Más que lugares, por eso, parecen otra cosa, nombres sonoros, tal vez símbolos: la Bolsa, el Palais Royal, Saint-Honoré. En su prólogo a la recientemente aparecida edición uruguaya de los Cantos, Alma Bolón se detiene en el andar del personaje y afirma que Maldoror “avanza como en un sueño en el que los espacios se yuxtaponen, sin que nada conduzca de uno a otro: no hay nexo, ni articulación, ni motivo, ni móvil, ni función, ni razón”, es decir que avanza “como si no tuviera fin: sin meta alguna y, en consecuencia, sin posibilidad de final. Solo atravesar espacios y tiempos”. En ese atravesar espacios y tiempos, Maldoror se mueve sobre los pliegues de un mapa doblado, como los cuerpos “mutilados” por la imagen de la película de Tommaso, a quien le escribí en estos días.
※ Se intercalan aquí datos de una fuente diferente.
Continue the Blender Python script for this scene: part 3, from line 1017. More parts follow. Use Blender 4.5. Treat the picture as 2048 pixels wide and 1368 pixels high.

Me respondió al rato, y dice que no leyó, todavía, a Ducasse, pero que en su momento pensó mucho en los dibujos de Goya, en sus figuras indefinidas, incompletas. Busco al azar uno de los grabados de la serie Los desastres de la guerra: abro el primero que aparece y veo un cuerpo echado hacia atrás, todo blanco, como una hoja ante el escritor sin ideas. No tiene cara, y no la necesita, porque el título lo dice todo: “Ya no hay tiempo”. Pienso en las noches blancas del encierro que nos detuvo entre marzo y mayo y me lanzo a restablecer, en el mapa virtual, el via crucis de Mervyn. Pienso, ahora que ya estoy lejos, en esas calles vacías por el reconfinamiento, en los cuerpos tendidos, inmóviles, y en Maldoror, afuera, guiado sólo por su hambre.